- **Working data**:
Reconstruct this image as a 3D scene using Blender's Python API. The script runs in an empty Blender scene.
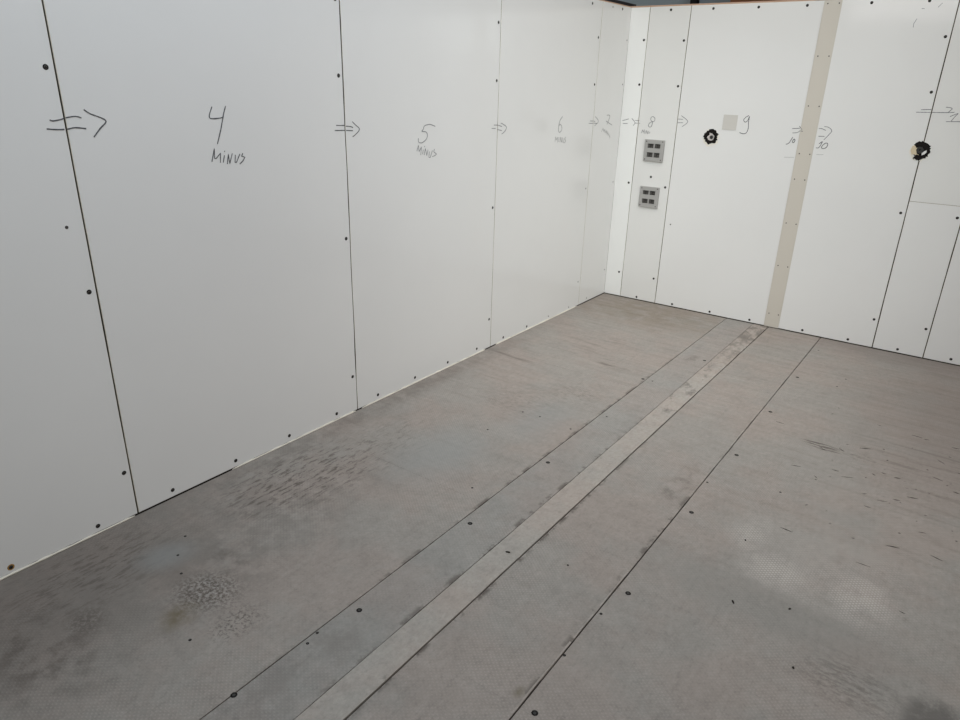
import bpy, bmesh, math, random
from mathutils import Vector, Matrix, noise
random.seed(7)
C = bpy.context.scene.collection
sc = bpy.context.scene

# ---------------------------------------------------------------- materials
def mat(name, col, rough=.5, spec=.5, metal=0.0):
    m = bpy.data.materials.new(name); m.use_nodes = True
    b = m.node_tree.nodes['Principled BSDF']
    b.inputs['Base Color'].default_value = (*col, 1)
    b.inputs['Roughness'].default_value = rough
    b.inputs['Metallic'].default_value = metal
    b.inputs['Specular IOR Level'].default_value = spec
    return m

class NT:
    def __init__(s, m):
        s.t = m.node_tree; s.b = s.t.nodes['Principled BSDF']
    def n(s, kind, **kw):
        nd = s.t.nodes.new(kind)
        for k, v in kw.items():
            if k.startswith('i_'): nd.inputs[k[2:].replace('_', ' ')].default_value = v
            else: setattr(nd, k, v)
        return nd
    def l(s, a, b): s.t.links.new(a, b)
    def pos(s):
        return s.n('ShaderNodeNewGeometry').outputs['Position']
    def math(s, op, a, b=None, clamp=False):
        nd = s.n('ShaderNodeMath', operation=op); nd.use_clamp = clamp
        for i, v in enumerate((a, b)):
            if v is None: continue
            if isinstance(v, (int, float)): nd.inputs[i].default_value = v
            else: s.l(v, nd.inputs[i])
        return nd.outputs[0]
    def noise(s, vec, scale, detail=4, rough=.6, stretch=None):
        if stretch:
            mp = s.n('ShaderNodeMapping'); mp.inputs['Scale'].default_value = stretch[:3]
            if len(stretch) > 3: mp.inputs['Rotation'].default_value = (0, 0, stretch[3])
            s.l(vec, mp.inputs['Vector']); vec = mp.outputs[0]
        nd = s.n('ShaderNodeTexNoise'); nd.inputs['Scale'].default_value = scale
        nd.inputs['Detail'].default_value = detail; nd.inputs['Roughness'].default_value = rough
        s.l(vec, nd.inputs['Vector']); return nd.outputs['Fac']
    def ramp(s, v, a, b, lo=0.0, hi=1.0):
        nd = s.n('ShaderNodeMapRange'); nd.interpolation_type = 'SMOOTHSTEP'
        for k, x in zip(('From Min', 'From Max', 'To Min', 'To Max'), (a, b, lo, hi)): nd.inputs[k].default_value = x
        s.l(v, nd.inputs['Value']); return nd.outputs[0]
    def mix(s, fac, a, b, mode='MIX'):
        nd = s.n('ShaderNodeMix', data_type='RGBA', blend_type=mode)
        for sock, v in ((nd.inputs['Factor'], fac), (nd.inputs[6], a), (nd.inputs[7], b)):
            if isinstance(v, (int, float)): sock.default_value = v
            elif isinstance(v, tuple): sock.default_value = (*v, 1)
            else: s.l(v, sock)
        return nd.outputs[2]
    def blob(s, vec, cx, cy, rx, ry, rot=0, soft=.6):
        """soft-edged ellipse mask on the floor plane"""
        mp = s.n('ShaderNodeMapping', vector_type='TEXTURE')
        mp.inputs['Location'].default_value = (cx, cy, 0)
        mp.inputs['Rotation'].default_value = (0, 0, math.radians(rot))
        mp.inputs['Scale'].default_value = (rx, ry, 1)
        s.l(vec, mp.inputs['Vector'])
        ln = s.n('ShaderNodeVectorMath', operation='LENGTH'); s.l(mp.outputs[0], ln.inputs[0])
        return s.ramp(ln.outputs['Value'], 1 - soft, 1.0, 1, 0)

def wall_material(name, col, rough=.08):
    m = mat(name, col, rough, .5); t = NT(m); p = t.pos()
    big = t.noise(p, 1.6, 3); fine = t.noise(p, 60, 3)
    c = t.mix(t.ramp(big, .35, .7), tuple(x * .985 for x in col), col)
    c = t.mix(t.ramp(fine, .62, .8, 0, .08), c, (.5, .48, .44))
    t.l(c, t.b.inputs['Base Color'])
    t.l(t.ramp(big, .3, .7, rough - .02, rough + .05), t.b.inputs['Roughness'])
    bp = t.n('ShaderNodeBump'); bp.inputs['Strength'].default_value = .12; bp.inputs['Distance'].default_value = .004
    t.l(t.noise(p, 2.5, 2), bp.inputs['Height']); t.l(bp.outputs[0], t.b.inputs['Normal'])
    return m

M = {}
M['white'] = wall_material('white_laminate', (.752, .742, .718))
M['corner'] = wall_material('bright_white_laminate', (.84, .835, .805))
M['upper'] = wall_material('white_laminate_worn', (.735, .725, .695))
M['cream'] = mat('cream_foam_edge', (.72, .67, .55), .8, .2)
M['core'] = mat('dark_core', (.045, .038, .030), .9, .1)
M['ink'] = mat('marker_ink', (.10, .10, .105), .7, .2)
M['ink2'] = mat('faded_ink', (.22, .22, .22), .7, .2)
M['pencil'] = mat('pencil_grey', (.30, .30, .30), .7, .2)
M['black'] = mat('black_hole', (.012, .010, .009), .8, .1)
M['screw'] = mat('screw_steel', (.05, .043, .036), .5, .3)
M['side'] = mat('sheet_edge', (.17, .155, .13), .8, .2)
M['rust'] = mat('rust_orange', (.36, .20, .06), .8, .2)
M['beige'] = wall_material('beige_strip', (.575, .532, .462), .5)
M['patch'] = wall_material('beige_patch', (.58, .555, .51), .5)
M['grey'] = mat('grey_plastic', (.36, .35, .33), .5, .4)
M['insert'] = mat('socket_dark', (.035, .033, .030), .5, .3)
M['insert2'] = mat('socket_grey', (.085, .08, .072), .5, .3)
M['foam'] = mat('aged_foam', (.62, .52, .36), .9, .1)
M['palefoam'] = mat('pale_foam', (.60, .55, .52), .8, .2)
M['stain'] = mat('foam_stain', (.735, .70, .62), .6, .3)
M['slate'] = mat('slate_blue_wall', (.52, .62, .71), .7, .2)
M['steel'] = mat('black_steel', (.012, .013, .016), .5, .3)
M['brown'] = mat('brown_board', (.34, .14, .075), .7, .2)
M['batten'] = mat('reddish_batten', (.50, .33, .24), .8, .2)
M['concrete'] = mat('concrete', (.22, .21, .20), .8, .2)
M['debris'] = mat('debris', (.03, .025, .02), .9, .1)
M['sealant'] = mat('cream_sealant', (.74, .70, .60), .5, .3)

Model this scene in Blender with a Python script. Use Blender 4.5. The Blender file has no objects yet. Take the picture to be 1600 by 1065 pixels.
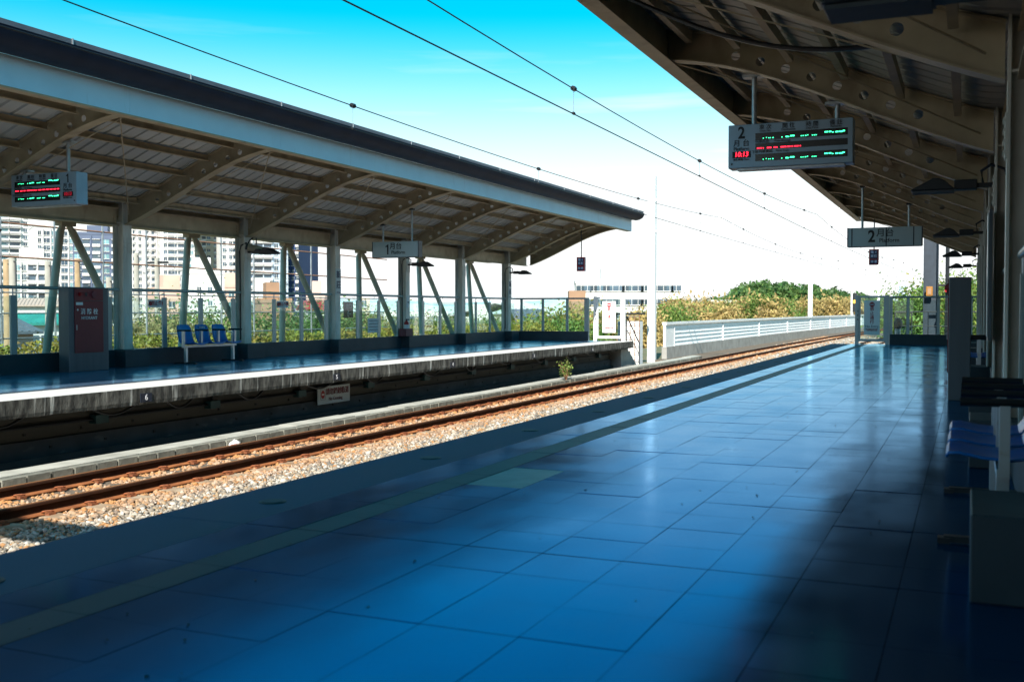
import bpy, bmesh, math, random
import numpy as np
from mathutils import Vector, Matrix
random.seed(7); rng = np.random.default_rng(7)
S = bpy.context.scene; COL = S.collection; R = math.radians
# ------------------------------------------------------------------ camera, world, sun, exposure
F_PX, VPU, YAW = 1640.0, 1512.0, math.atan(712/1640.0)
CY, SY, H = math.cos(YAW), math.sin(YAW), 1.2
cam = bpy.data.cameras.new('camera'); cam.sensor_width = 36; cam.lens = 36*F_PX/1600; cam.clip_end = 6000; cam.clip_start = .05
camo = bpy.data.objects.new('camera', cam); COL.objects.link(camo)
camo.location = (0, 0, H); camo.rotation_euler = (R(90)-math.atan(49.5/F_PX), 0, YAW)
cam.dof.use_dof = True; cam.dof.focus_distance = 19; cam.dof.aperture_fstop = 3.0
S.camera = camo
W = bpy.data.worlds.new('World'); S.world = W; W.use_nodes = True
SUN = Vector((.29, -1.19, 1.0)).normalized()
def world():
    nt = W.node_tree; N = nt.nodes; L = nt.links; bg = N['Background']
    sky = N.new('ShaderNodeTexSky'); sky.sky_type = 'NISHITA'; sky.sun_disc = False
    sky.sun_elevation = math.asin(SUN.z); sky.sun_rotation = math.atan2(SUN.x, SUN.y)
    sky.air_density = 1.0; sky.dust_density = 1.0; sky.ozone_density = 1.0
    hs = N.new('ShaderNodeHueSaturation'); hs.inputs['Saturation'].default_value = 3.0; hs.inputs['Hue'].default_value = .456; hs.inputs['Value'].default_value = 1.32
    L.new(sky.outputs[0], hs.inputs['Color'])
    tc = N.new('ShaderNodeTexCoord'); sp = N.new('ShaderNodeSeparateXYZ'); L.new(tc.outputs['Generated'], sp.inputs[0])
    mr = N.new('ShaderNodeMapRange'); mr.interpolation_type = 'SMOOTHSTEP'
    mr.inputs[1].default_value = .27; mr.inputs[2].default_value = .085; mr.inputs[3].default_value = 0; mr.inputs[4].default_value = .97
    L.new(sp.outputs['Z'], mr.inputs[0])
    # thin cloud streaks low in the sky
    mp = N.new('ShaderNodeMapping'); mp.inputs['Scale'].default_value = (1.3, 1.3, 17); L.new(tc.outputs['Generated'], mp.inputs[0])
    nz = N.new('ShaderNodeTexNoise'); nz.inputs['Scale'].default_value = 2.6; nz.inputs['Detail'].default_value = 6; L.new(mp.outputs[0], nz.inputs[0])
    cr = N.new('ShaderNodeMapRange'); cr.inputs[1].default_value = .56; cr.inputs[2].default_value = .75; cr.inputs[4].default_value = .3; L.new(nz.outputs[0], cr.inputs[0])
    band = N.new('ShaderNodeMapRange'); band.inputs[1].default_value = .3; band.inputs[2].default_value = .16; L.new(sp.outputs['Z'], band.inputs[0])
    mu = N.new('ShaderNodeMath'); mu.operation = 'MULTIPLY'; L.new(cr.outputs[0], mu.inputs[0]); L.new(band.outputs[0], mu.inputs[1])
    ad = N.new('ShaderNodeMath'); ad.operation = 'ADD'; ad.use_clamp = True; L.new(mr.outputs[0], ad.inputs[0]); L.new(mu.outputs[0], ad.inputs[1])
    mx = N.new('ShaderNodeMix'); mx.data_type = 'RGBA'; mx.inputs['B'].default_value = (8.3, 8.5, 8.6, 1)
    L.new(ad.outputs[0], mx.inputs['Factor']); L.new(hs.outputs[0], mx.inputs['A']); L.new(mx.outputs['Result'], bg.inputs[0])
    bg.inputs[1].default_value = .08
world()
sl = bpy.data.lights.new('sun', 'SUN'); sl.energy = 5.0; sl.angle = R(.53); sl.color = (1, .95, .86)
so = bpy.data.objects.new('sun', sl); COL.objects.link(so); so.rotation_euler = SUN.to_track_quat('Z', 'Y').to_euler()
so.location = (10, -30, 40)
S.view_settings.view_transform = 'Standard'; S.view_settings.look = 'None'; S.view_settings.gamma = 1; S.view_settings.exposure = 0.88
S.cycles.use_denoising = True; S.cycles.max_bounces = 8; S.cycles.diffuse_bounces = 4; S.cycles.glossy_bounces = 4
S.cycles.transparent_max_bounces = 24; S.cycles.transmission_bounces = 4; S.cycles.sample_clamp_indirect = 8; S.cycles.caustics_reflective = False
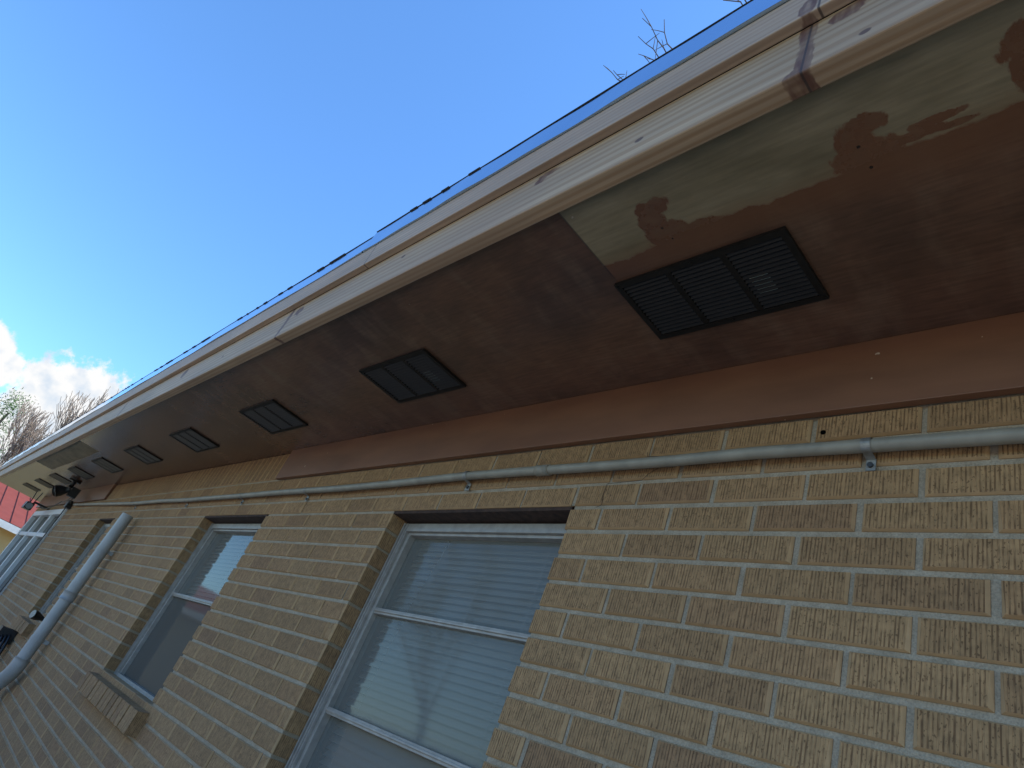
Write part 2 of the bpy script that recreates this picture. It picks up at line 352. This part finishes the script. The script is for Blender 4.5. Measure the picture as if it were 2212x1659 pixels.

- **Task statement**: Only the lines from the start of the entries above to the line containing "sc = bpy.context.scene" are to be given again, exactly and with both ends included; pictures are excluded.

- **Exercise result**:
Reconstruct this image as a 3D scene using Blender's Python API. The script runs in an empty Blender scene.
import bpy, bmesh, math, random
from mathutils import Vector, Matrix, noise
random.seed(7)
C = bpy.context.scene.collection
sc = bpy.context.scene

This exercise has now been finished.